One of the early problems to raise its head was the publication a few months after launch of Michael Lewis’ financial expose entitled Flash Boys: A Wall Street Revolt. The book fed the public a new, negative image of electronic trading. It took time to overcome those adverse perceptions, says Haynes; he estimates it pushed things back by 18 months for the company. The team soldiered on.
There are two key things that differentiate Aquis from the competition: the subscription model, and its ban on certain types of trading. He brought in a rule that proprietary trading firms – firms that typically do not act on behalf of customers – could become part of Aquis, but only if they posted orders. This was the “post-only order type”. The trading firms had to supply liquidity to the market; they could never aggress on their own behalf or take business away. Stall-holders in a market place, with no right to buy goods from anyone else, in Haynes’ analogy.
With that single move, “the making of Aquis”, it became a protected market for customer business. “Ask any asset manager: prices move because of information leakage,” says Haynes. “Markets are informed, and prices move away.” When buying stock on Aquis, prices don’t go walkabout. Well, not far, anyway. With regulatory changes in the industry, there was an obligation to get “best execution” – and with a deep liquidity in a protected marketplace and subscription prices with a marginal cost of zero, Aquis had that one covered.
The company completed an IPO earlier in June 2018 – not so much to raise money, Haynes says, but to raise the company profile. The anticipated market share was put at 3% by the end of the year. At the time of the float, the figure was 2.25%; by October, it had risen to 3.67%. “That’s a massive rise,” observes Haynes.
His has not been not an unadulterated success story; between a career in investment banking at firms such as UBS and HSBC and running ITG, Chi-X and now Aquis, Haynes (who left school after A levels) had a bad patch.
He got cocky and set up a mini hedge fund, using his own money. “I was absolutely crap,” he says. “I found it really hard, I lost all my money. I had a house in France. I lost it. It was the lowest point you can be, thinking you can’t get out of the hole.”
Haynes scrabbled and scrambled. He got out of that hole, and risked getting into another one. Scrabblers and scramblers have their own guardian angels, and Haynes had his.

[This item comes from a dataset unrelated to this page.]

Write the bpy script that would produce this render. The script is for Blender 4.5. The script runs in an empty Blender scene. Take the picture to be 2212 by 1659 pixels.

His legacy, as he would like to see it at the age of 58, is to have changed an industry. In fact, he would like those words – “He changed an industry” – as his epitaph. He is also proud of his professional conduct, having won the respect and admiration of his loyal troops – of the seven key players who started Aquis with Haynes, only one has left the company, because of ill-health. Haynes ensures the workplace is never dull. “Enjoyment is crucial to work,” he says.
Haynes the Younger, if you were wondering, wasn’t rewarded with the latest iPhone for his part in this power play. “He lays claim to a founder’s idea,” says his father, “but he is literally now the most junior person in this company.”
No moving prices, no greedy or tricksy electronic trading, no regrets – and no nepotism at Aquis, it seems.